[start RECORDS FOR PROCESSING]

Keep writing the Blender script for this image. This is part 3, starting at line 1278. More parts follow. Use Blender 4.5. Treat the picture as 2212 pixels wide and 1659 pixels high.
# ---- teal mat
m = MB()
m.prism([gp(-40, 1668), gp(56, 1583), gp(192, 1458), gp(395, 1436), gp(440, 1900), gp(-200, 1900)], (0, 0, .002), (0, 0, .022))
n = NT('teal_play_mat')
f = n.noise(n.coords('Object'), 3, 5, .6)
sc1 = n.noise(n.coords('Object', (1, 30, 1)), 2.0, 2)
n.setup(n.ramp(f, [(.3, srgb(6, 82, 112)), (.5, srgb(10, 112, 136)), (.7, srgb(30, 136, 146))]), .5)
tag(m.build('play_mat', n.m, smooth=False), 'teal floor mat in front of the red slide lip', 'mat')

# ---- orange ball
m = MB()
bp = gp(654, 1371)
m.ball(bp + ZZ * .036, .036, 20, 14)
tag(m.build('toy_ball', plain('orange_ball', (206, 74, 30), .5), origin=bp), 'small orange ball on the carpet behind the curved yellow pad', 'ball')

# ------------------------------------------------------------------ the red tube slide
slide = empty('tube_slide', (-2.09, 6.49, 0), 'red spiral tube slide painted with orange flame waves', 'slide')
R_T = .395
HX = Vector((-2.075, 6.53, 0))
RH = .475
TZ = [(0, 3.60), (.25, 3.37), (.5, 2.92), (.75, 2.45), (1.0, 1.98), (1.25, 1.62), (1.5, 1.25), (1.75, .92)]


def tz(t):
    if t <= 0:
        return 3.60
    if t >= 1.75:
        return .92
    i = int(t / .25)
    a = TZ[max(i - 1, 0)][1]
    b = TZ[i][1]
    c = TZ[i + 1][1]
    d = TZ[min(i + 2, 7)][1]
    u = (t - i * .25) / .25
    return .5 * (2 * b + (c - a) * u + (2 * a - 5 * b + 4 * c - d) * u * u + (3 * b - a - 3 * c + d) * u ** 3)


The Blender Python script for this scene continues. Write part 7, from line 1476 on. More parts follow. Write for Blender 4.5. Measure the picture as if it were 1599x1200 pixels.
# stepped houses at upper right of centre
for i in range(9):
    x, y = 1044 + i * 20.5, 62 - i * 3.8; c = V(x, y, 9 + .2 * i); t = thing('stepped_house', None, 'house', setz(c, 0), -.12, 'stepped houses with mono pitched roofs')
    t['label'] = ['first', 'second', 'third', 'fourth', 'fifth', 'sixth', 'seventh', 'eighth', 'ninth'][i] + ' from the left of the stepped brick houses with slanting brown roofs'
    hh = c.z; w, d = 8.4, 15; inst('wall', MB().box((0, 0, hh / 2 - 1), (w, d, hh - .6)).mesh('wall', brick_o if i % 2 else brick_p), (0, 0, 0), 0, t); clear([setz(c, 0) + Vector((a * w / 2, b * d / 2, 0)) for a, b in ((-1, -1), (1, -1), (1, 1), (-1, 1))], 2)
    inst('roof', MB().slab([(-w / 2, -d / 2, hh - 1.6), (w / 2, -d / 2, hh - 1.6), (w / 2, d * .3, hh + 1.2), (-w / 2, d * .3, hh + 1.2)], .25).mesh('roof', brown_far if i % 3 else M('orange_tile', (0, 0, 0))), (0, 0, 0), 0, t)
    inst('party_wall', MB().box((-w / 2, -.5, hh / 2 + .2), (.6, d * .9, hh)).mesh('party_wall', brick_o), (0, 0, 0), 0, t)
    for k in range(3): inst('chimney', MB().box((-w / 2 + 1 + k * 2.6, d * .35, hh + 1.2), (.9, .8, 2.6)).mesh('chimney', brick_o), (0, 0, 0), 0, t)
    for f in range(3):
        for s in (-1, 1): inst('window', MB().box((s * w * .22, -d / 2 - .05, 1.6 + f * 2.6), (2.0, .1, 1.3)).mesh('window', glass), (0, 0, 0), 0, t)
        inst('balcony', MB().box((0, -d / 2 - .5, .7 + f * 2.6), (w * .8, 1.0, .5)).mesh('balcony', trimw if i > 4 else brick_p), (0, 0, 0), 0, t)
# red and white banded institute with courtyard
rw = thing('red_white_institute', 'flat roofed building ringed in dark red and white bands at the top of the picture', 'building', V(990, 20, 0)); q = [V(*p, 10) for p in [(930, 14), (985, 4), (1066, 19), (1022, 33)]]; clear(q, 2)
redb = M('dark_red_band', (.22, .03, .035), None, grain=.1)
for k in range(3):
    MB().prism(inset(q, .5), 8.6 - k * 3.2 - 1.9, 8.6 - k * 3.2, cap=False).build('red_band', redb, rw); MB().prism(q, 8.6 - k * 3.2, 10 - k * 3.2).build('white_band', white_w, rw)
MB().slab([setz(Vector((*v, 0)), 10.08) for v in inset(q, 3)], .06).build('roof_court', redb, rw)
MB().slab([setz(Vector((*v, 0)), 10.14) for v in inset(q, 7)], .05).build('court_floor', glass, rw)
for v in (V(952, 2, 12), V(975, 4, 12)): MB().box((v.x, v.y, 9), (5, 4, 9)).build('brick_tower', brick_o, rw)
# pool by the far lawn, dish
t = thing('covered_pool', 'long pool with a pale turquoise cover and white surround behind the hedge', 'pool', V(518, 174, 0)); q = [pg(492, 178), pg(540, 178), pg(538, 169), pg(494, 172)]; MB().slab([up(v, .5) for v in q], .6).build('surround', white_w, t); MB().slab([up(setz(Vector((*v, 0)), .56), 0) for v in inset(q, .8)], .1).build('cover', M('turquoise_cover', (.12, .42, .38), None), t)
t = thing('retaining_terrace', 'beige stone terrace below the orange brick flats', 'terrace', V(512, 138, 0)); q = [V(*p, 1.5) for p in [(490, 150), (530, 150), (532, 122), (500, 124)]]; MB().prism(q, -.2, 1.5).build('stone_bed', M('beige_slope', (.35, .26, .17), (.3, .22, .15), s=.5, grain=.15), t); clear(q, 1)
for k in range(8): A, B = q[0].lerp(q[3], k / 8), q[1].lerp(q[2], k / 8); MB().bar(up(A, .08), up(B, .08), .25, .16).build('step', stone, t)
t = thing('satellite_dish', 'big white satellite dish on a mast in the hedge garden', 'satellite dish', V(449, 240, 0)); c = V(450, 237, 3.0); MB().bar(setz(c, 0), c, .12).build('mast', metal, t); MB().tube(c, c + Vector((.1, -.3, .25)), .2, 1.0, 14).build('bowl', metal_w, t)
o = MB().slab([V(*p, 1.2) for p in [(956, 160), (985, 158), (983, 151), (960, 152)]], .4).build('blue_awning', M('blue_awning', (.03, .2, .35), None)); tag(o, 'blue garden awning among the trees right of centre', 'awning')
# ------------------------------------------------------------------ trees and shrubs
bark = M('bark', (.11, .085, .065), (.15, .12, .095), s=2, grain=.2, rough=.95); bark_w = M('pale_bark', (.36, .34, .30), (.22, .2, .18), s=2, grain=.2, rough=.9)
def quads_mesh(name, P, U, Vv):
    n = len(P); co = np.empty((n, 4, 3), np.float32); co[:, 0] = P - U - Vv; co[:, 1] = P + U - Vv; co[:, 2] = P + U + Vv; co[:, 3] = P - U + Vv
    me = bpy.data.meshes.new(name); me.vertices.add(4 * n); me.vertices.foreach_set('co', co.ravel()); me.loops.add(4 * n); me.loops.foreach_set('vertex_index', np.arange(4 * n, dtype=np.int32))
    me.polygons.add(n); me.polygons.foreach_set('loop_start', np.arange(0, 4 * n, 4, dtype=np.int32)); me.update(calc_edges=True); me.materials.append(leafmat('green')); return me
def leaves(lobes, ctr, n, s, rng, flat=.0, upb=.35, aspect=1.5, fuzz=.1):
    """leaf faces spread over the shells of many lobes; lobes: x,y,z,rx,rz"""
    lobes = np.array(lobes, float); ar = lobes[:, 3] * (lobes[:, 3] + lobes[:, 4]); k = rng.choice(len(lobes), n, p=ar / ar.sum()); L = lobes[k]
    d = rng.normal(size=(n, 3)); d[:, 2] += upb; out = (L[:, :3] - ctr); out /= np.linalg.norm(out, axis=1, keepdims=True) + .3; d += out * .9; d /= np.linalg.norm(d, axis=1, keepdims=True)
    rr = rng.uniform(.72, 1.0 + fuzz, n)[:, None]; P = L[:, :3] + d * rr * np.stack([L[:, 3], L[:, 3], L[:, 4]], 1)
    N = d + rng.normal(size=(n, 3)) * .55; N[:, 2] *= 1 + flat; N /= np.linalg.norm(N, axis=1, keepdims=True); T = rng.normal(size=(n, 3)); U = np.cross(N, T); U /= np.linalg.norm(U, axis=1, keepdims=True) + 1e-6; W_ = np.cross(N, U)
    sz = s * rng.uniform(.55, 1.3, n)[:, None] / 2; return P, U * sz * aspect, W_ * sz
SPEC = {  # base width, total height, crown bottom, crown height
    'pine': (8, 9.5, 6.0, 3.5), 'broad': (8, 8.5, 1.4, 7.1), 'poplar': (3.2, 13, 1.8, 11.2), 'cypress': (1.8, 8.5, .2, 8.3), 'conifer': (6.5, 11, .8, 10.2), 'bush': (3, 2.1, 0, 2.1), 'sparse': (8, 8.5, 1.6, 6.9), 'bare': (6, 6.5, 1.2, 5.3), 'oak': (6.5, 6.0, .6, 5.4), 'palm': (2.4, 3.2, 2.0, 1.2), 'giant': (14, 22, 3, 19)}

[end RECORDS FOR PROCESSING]

**YOUR GOAL**
Search the entries for the word "picture" and copy every line that has it.

**WORKED SOLUTION**
Keep writing the Blender script for this image. This is part 3, starting at line 1278. More parts follow. Use Blender 4.5. Treat the picture as 2212 pixels wide and 1659 pixels high.
The Blender Python script for this scene continues. Write part 7, from line 1476 on. More parts follow. Write for Blender 4.5. Measure the picture as if it were 1599x1200 pixels.
rw = thing('red_white_institute', 'flat roofed building ringed in dark red and white bands at the top of the picture', 'building', V(990, 20, 0)); q = [V(*p, 10) for p in [(930, 14), (985, 4), (1066, 19), (1022, 33)]]; clear(q, 2)